Only the pictures are omitted; repeat all other data exactly.

## DATA EXTRACT

※

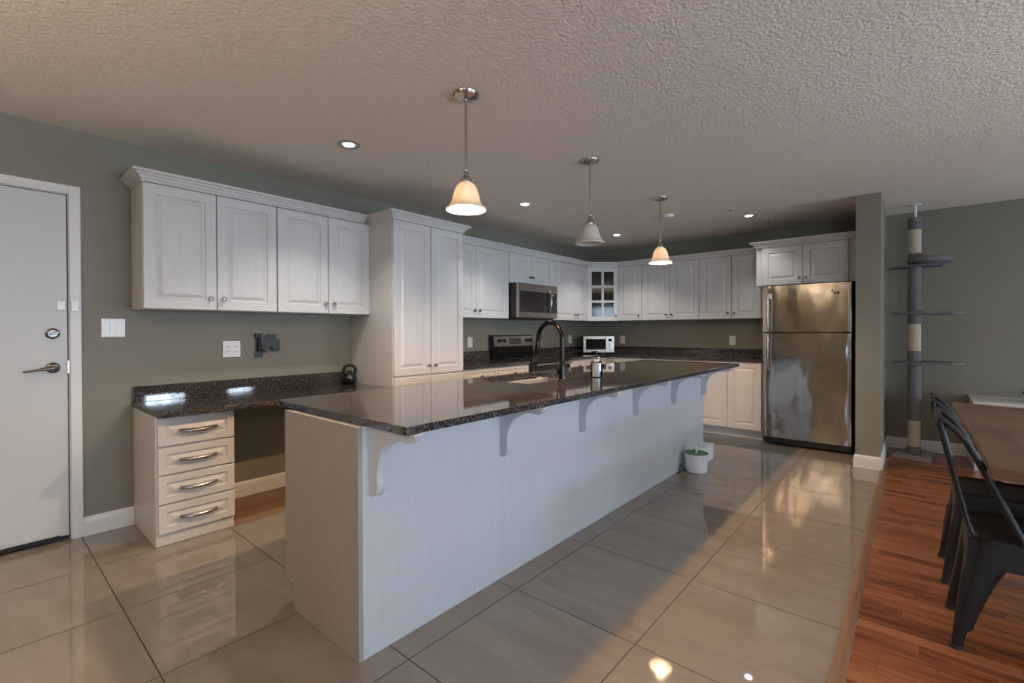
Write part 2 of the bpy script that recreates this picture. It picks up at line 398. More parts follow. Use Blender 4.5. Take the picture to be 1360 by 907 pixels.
# ------------------------------------------------------------------ room shell
LW, BW, CH, YF = -3.847, 6.40, 2.464, -3.2
SX = -.202   # where tile ends
struct('floor', MB().box((LW - .1, YF - .1, -.12), (SX, BW + .1, 0)), M_TILE, label='polished beige tile floor')
struct('floor.001', MB().box((SX, YF - .1, -.12), (XR + .2, BW + .1, 0)), M_WOODF, label='red-brown laminate floor of the dining area')
struct('ceiling', MB().box((LW - .1, YF - .1, CH), (XR + .2, BW + .1, CH + .1)), M_CEIL, label='stippled off-white ceiling')
DY0, DY1, DZ = -.512, .408, 2.071
struct('wall_left', MB().box((LW - .14, YF, 0), (LW, DY0, CH)).box((LW - .14, DY1, 0), (LW, BW, CH)).box((LW - .14, DY0, DZ), (LW, DY1, CH)).box((LW - .2, DY0 - .1, -.1), (LW - .14, DY1 + .1, DZ + .1)), M_WALL, label='dark sage-grey wall with the entry door')  # last box is a backing added to stop sky light leaking round the door
struct('wall_back', MB().box((LW - .14, BW, 0), (XR + .1, BW + .1, CH)), M_WALL, label='dark sage-grey back wall')
struct('wall_front', MB().box((LW - .14, YF - .1, 0), (.7, YF, CH)).box((3.3, YF - .1, 0), (XR + .1, YF, CH)).box((.7, YF - .1, 0), (3.3, YF, .7)).box((.7, YF - .1, 2.0), (3.3, YF, CH)), M_WALL, label='sage-grey wall behind the camera')
# right wall with openings
holes = [(-.1, 2.1, 0, 2.05), (2.33, 3.02, 1.56, 1.82), (3.83, 4.34, 1.56, 1.73), (4.6, 5.9, .60, 1.36)]
ys = sorted({YF, BW} | {h[0] for h in holes} | {h[1] for h in holes}); zs = sorted({0, CH} | {h[2] for h in holes} | {h[3] for h in holes})
wr = MB()
for a, b in zip(ys, ys[1:]):
    for c, d in zip(zs, zs[1:]):
        if any(h[0] <= a and b <= h[1] and h[2] <= c and d <= h[3] for h in holes): continue
        wr.box((XR, a, c), (XR + .12, b, d))
bmesh.ops.remove_doubles(wr.bm, verts=wr.bm.verts, dist=1e-5)
struct('wall_right', wr, M_WALL, smooth=False, label='sage-grey wall with the windows')
for i, (a, b, c, d) in enumerate(holes):
    fr = MB(); f = .05 if i in (0, 3) else .022; m = .014
    fr.box((XR + .03, a, c), (XR + .08, a + f, d)).box((XR + .03, b - f, c), (XR + .08, b, d)).box((XR + .03, a, c), (XR + .08, b, c + f)).box((XR + .03, a, d - f), (XR + .08, b, d))
    if i in (0, 3): fr.box((XR + .03, (a + b) / 2 - .04, c), (XR + .08, (a + b) / 2 + .04, d))
    else:
        for k in (1, 2): yy = a + (b - a) * k / 3; fr.box((XR + .04, yy - m / 2, c), (XR + .07, yy + m / 2, d))
        zz = (c + d) / 2; fr.box((XR + .04, a, zz - m / 2), (XR + .07, b, zz + m / 2))
    wo = struct('door_2' if i == 0 else 'window_%d' % (i if i < 3 else 4), fr, M_TRIM, label='white framed window in the right-hand wall' if i else 'white framed glass patio door')
    obj('pane', MB().box((XR + .052, a + .01, c + .01), (XR + .056, b - .01, d - .01)), M_PANE, wo)
fr = MB()
for a, b, c, d in ((.7, .76, .7, 2.0), (3.24, 3.3, .7, 2.0), (.7, 3.3, .7, .76), (.7, 3.3, 1.94, 2.0), (1.55, 1.6, .7, 2.0), (2.4, 2.45, .7, 2.0)): fr.box((a, YF - .08, c), (b, YF - .03, d))
wo = struct('window_3', fr, M_TRIM, label='white framed window added behind the camera for frontal light')  # unseen window, added to go with the front fill daylight
obj('pane', MB().box((.72, YF - .058, .72), (3.28, YF - .054, 1.98)), M_PANE, wo)
# stub wall beside the fridge
KX0, KX1, KY = -.402, -.222, 5.275
struct('wall_stub', MB().box((KX0, KY, 0), (KX1, BW, CH)), M_WALL, label='narrow stub wall right of the fridge')
# baseboards
BBP = [(0, 0), (.014, 0), (.014, .075), (.010, .085), (.012, .095), (.006, .11), (0, .115)]
struct('baseboard_left', MB().sweep([(LW, .458), (LW, .704)], BBP).sweep([(LW, 1.116), (LW, 2.26)], BBP), M_TRIM, label='white baseboard along the left wall')
struct('baseboard_stub', MB().sweep([(KX0, KY + .35), (KX0, KY), (KX1, KY), (KX1, BW - .014)][0:4], BBP), M_TRIM, label='white baseboard wrapped round the stub wall')
struct('baseboard_back', MB().sweep([(KX1 + .0, BW), (.44, BW)], BBP), M_TRIM, label='white baseboard of the dining wall')
# door casing
struct('trim_1', MB().box((LW, DY1, 0), (LW + .016, DY1 + .052, DZ + .05), .003).box((LW, DY0 - .052, 0), (LW + .016, DY0, DZ + .05), .003).box((LW, DY0, DZ), (LW + .016, DY1, DZ + .05), .003)
       .box((LW - .14, DY1 - .004, 0), (LW, DY1 + .001, DZ)).box((LW - .14, DY0, 0), (LW, DY0 + .004, DZ)).box((LW - .14, DY0, DZ - .004), (LW, DY1, DZ)), M_TRIM, label='white casing of the entry door')
# transition strip and bare board
struct('trim_2', MB().prism([(-.226, 0), (-.222, .005), (-.206, .008), (-.186, .006), (-.180, 0)], 'y', YF, KY), M_STRIP, label='brown transition strip between tile and laminate')
struct('trim_3', MB().box((LW + .014, 1.116, 0), (-3.315, 2.26, .003)), M_BARE, label='bare tan board on the floor below the desk')
# entry door
dr = struct('door_1', MB().box((LW - .05, DY0 + .008, .028), (LW - .006, DY1 - .009, DZ - .008), .002), M_DOOR, label='plain white entry door')
obj('door_sweep', MB().box((LW - .012, DY0 + .012, .012), (LW + .004, DY1 - .05, .036), .002), M_RUBBER, dr)
obj('kick_strip', MB().box((LW - .008, DY0 + .012, .045), (LW - .002, DY1 - .014, .066), .001).lathe([(0, 0), (.005, 0), (.004, .003), (0, .003)], (LW - .003, .25, .056), X, 10).lathe([(0, 0), (.005, 0), (.004, .003), (0, .003)], (LW - .003, .16, .056), X, 10), M_DOOR, dr)
hn = obj('door_handle', MB().lathe([(0, 0), (.032, 0), (.032, .006), (.026, .012), (.012, .014), (.011, .045), (0, .045)], (LW - .006, .335, 1.035), X, 28)
         .tube([(LW + .035, .345, 1.036), (LW + .045, .335, 1.035), (LW + .047, .30, 1.031), (LW + .044, .26, 1.025), (LW + .038, .225, 1.020), (LW + .034, .21, 1.018)], [.010, .0105, .009, .007, .0055, .004], 12), M_PEWTER, dr)
hn['label'] = 'dark pewter lever handle'
db = obj('deadbolt', MB().lathe([(0, 0), (.032, 0), (.032, .006), (.024, .010), (.022, .016), (0, .018)], (LW - .006, .335, 1.237), X, 28).obox((LW + .010, .325, 1.226), (0, .94, .34), (0, -.34, .94), X, .04, .012, .016, .003), M_PEWTER, dr)
obj('strike_plate', MB().box((LW - .01, DY1 - .010, 1.0), (LW + .003, DY1 - .003, 1.075)), M_NICK, dr)
obj('contact_sensor', MB().box((LW - .006, DY1 - .055, 1.375), (LW + .012, DY1 - .018, 1.43), .003).box((LW + .017, DY1 + .004, 1.37), (LW + .030, DY1 + .04, 1.435), .003), M_PLATE, dr)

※

## EXERCISE RESULT
Write part 2 of the bpy script that recreates this picture. It picks up at line 398. More parts follow. Use Blender 4.5. Take the picture to be 1360 by 907 pixels.
# ------------------------------------------------------------------ room shell
LW, BW, CH, YF = -3.847, 6.40, 2.464, -3.2
SX = -.202   # where tile ends
struct('floor', MB().box((LW - .1, YF - .1, -.12), (SX, BW + .1, 0)), M_TILE, label='polished beige tile floor')
struct('floor.001', MB().box((SX, YF - .1, -.12), (XR + .2, BW + .1, 0)), M_WOODF, label='red-brown laminate floor of the dining area')
struct('ceiling', MB().box((LW - .1, YF - .1, CH), (XR + .2, BW + .1, CH + .1)), M_CEIL, label='stippled off-white ceiling')
DY0, DY1, DZ = -.512, .408, 2.071
struct('wall_left', MB().box((LW - .14, YF, 0), (LW, DY0, CH)).box((LW - .14, DY1, 0), (LW, BW, CH)).box((LW - .14, DY0, DZ), (LW, DY1, CH)).box((LW - .2, DY0 - .1, -.1), (LW - .14, DY1 + .1, DZ + .1)), M_WALL, label='dark sage-grey wall with the entry door')  # last box is a backing added to stop sky light leaking round the door
struct('wall_back', MB().box((LW - .14, BW, 0), (XR + .1, BW + .1, CH)), M_WALL, label='dark sage-grey back wall')
struct('wall_front', MB().box((LW - .14, YF - .1, 0), (.7, YF, CH)).box((3.3, YF - .1, 0), (XR + .1, YF, CH)).box((.7, YF - .1, 0), (3.3, YF, .7)).box((.7, YF - .1, 2.0), (3.3, YF, CH)), M_WALL, label='sage-grey wall behind the camera')
# right wall with openings
holes = [(-.1, 2.1, 0, 2.05), (2.33, 3.02, 1.56, 1.82), (3.83, 4.34, 1.56, 1.73), (4.6, 5.9, .60, 1.36)]
ys = sorted({YF, BW} | {h[0] for h in holes} | {h[1] for h in holes}); zs = sorted({0, CH} | {h[2] for h in holes} | {h[3] for h in holes})
wr = MB()
for a, b in zip(ys, ys[1:]):
    for c, d in zip(zs, zs[1:]):
        if any(h[0] <= a and b <= h[1] and h[2] <= c and d <= h[3] for h in holes): continue
        wr.box((XR, a, c), (XR + .12, b, d))
bmesh.ops.remove_doubles(wr.bm, verts=wr.bm.verts, dist=1e-5)
struct('wall_right', wr, M_WALL, smooth=False, label='sage-grey wall with the windows')
for i, (a, b, c, d) in enumerate(holes):
    fr = MB(); f = .05 if i in (0, 3) else .022; m = .014
    fr.box((XR + .03, a, c), (XR + .08, a + f, d)).box((XR + .03, b - f, c), (XR + .08, b, d)).box((XR + .03, a, c), (XR + .08, b, c + f)).box((XR + .03, a, d - f), (XR + .08, b, d))
    if i in (0, 3): fr.box((XR + .03, (a + b) / 2 - .04, c), (XR + .08, (a + b) / 2 + .04, d))
    else:
        for k in (1, 2): yy = a + (b - a) * k / 3; fr.box((XR + .04, yy - m / 2, c), (XR + .07, yy + m / 2, d))
        zz = (c + d) / 2; fr.box((XR + .04, a, zz - m / 2), (XR + .07, b, zz + m / 2))
    wo = struct('door_2' if i == 0 else 'window_%d' % (i if i < 3 else 4), fr, M_TRIM, label='white framed window in the right-hand wall' if i else 'white framed glass patio door')
    obj('pane', MB().box((XR + .052, a + .01, c + .01), (XR + .056, b - .01, d - .01)), M_PANE, wo)
fr = MB()
for a, b, c, d in ((.7, .76, .7, 2.0), (3.24, 3.3, .7, 2.0), (.7, 3.3, .7, .76), (.7, 3.3, 1.94, 2.0), (1.55, 1.6, .7, 2.0), (2.4, 2.45, .7, 2.0)): fr.box((a, YF - .08, c), (b, YF - .03, d))
wo = struct('window_3', fr, M_TRIM, label='white framed window added behind the camera for frontal light')  # unseen window, added to go with the front fill daylight
obj('pane', MB().box((.72, YF - .058, .72), (3.28, YF - .054, 1.98)), M_PANE, wo)
# stub wall beside the fridge
KX0, KX1, KY = -.402, -.222, 5.275
struct('wall_stub', MB().box((KX0, KY, 0), (KX1, BW, CH)), M_WALL, label='narrow stub wall right of the fridge')
# baseboards
BBP = [(0, 0), (.014, 0), (.014, .075), (.010, .085), (.012, .095), (.006, .11), (0, .115)]
struct('baseboard_left', MB().sweep([(LW, .458), (LW, .704)], BBP).sweep([(LW, 1.116), (LW, 2.26)], BBP), M_TRIM, label='white baseboard along the left wall')
struct('baseboard_stub', MB().sweep([(KX0, KY + .35), (KX0, KY), (KX1, KY), (KX1, BW - .014)][0:4], BBP), M_TRIM, label='white baseboard wrapped round the stub wall')
struct('baseboard_back', MB().sweep([(KX1 + .0, BW), (.44, BW)], BBP), M_TRIM, label='white baseboard of the dining wall')
# door casing
struct('trim_1', MB().box((LW, DY1, 0), (LW + .016, DY1 + .052, DZ + .05), .003).box((LW, DY0 - .052, 0), (LW + .016, DY0, DZ + .05), .003).box((LW, DY0, DZ), (LW + .016, DY1, DZ + .05), .003)
       .box((LW - .14, DY1 - .004, 0), (LW, DY1 + .001, DZ)).box((LW - .14, DY0, 0), (LW, DY0 + .004, DZ)).box((LW - .14, DY0, DZ - .004), (LW, DY1, DZ)), M_TRIM, label='white casing of the entry door')
# transition strip and bare board
struct('trim_2', MB().prism([(-.226, 0), (-.222, .005), (-.206, .008), (-.186, .006), (-.180, 0)], 'y', YF, KY), M_STRIP, label='brown transition strip between tile and laminate')
struct('trim_3', MB().box((LW + .014, 1.116, 0), (-3.315, 2.26, .003)), M_BARE, label='bare tan board on the floor below the desk')
# entry door
dr = struct('door_1', MB().box((LW - .05, DY0 + .008, .028), (LW - .006, DY1 - .009, DZ - .008), .002), M_DOOR, label='plain white entry door')
obj('door_sweep', MB().box((LW - .012, DY0 + .012, .012), (LW + .004, DY1 - .05, .036), .002), M_RUBBER, dr)
obj('kick_strip', MB().box((LW - .008, DY0 + .012, .045), (LW - .002, DY1 - .014, .066), .001).lathe([(0, 0), (.005, 0), (.004, .003), (0, .003)], (LW - .003, .25, .056), X, 10).lathe([(0, 0), (.005, 0), (.004, .003), (0, .003)], (LW - .003, .16, .056), X, 10), M_DOOR, dr)
hn = obj('door_handle', MB().lathe([(0, 0), (.032, 0), (.032, .006), (.026, .012), (.012, .014), (.011, .045), (0, .045)], (LW - .006, .335, 1.035), X, 28)
         .tube([(LW + .035, .345, 1.036), (LW + .045, .335, 1.035), (LW + .047, .30, 1.031), (LW + .044, .26, 1.025), (LW + .038, .225, 1.020), (LW + .034, .21, 1.018)], [.010, .0105, .009, .007, .0055, .004], 12), M_PEWTER, dr)
hn['label'] = 'dark pewter lever handle'
db = obj('deadbolt', MB().lathe([(0, 0), (.032, 0), (.032, .006), (.024, .010), (.022, .016), (0, .018)], (LW - .006, .335, 1.237), X, 28).obox((LW + .010, .325, 1.226), (0, .94, .34), (0, -.34, .94), X, .04, .012, .016, .003), M_PEWTER, dr)
obj('strike_plate', MB().box((LW - .01, DY1 - .010, 1.0), (LW + .003, DY1 - .003, 1.075)), M_NICK, dr)
obj('contact_sensor', MB().box((LW - .006, DY1 - .055, 1.375), (LW + .012, DY1 - .018, 1.43), .003).box((LW + .017, DY1 + .004, 1.37), (LW + .030, DY1 + .04, 1.435), .003), M_PLATE, dr)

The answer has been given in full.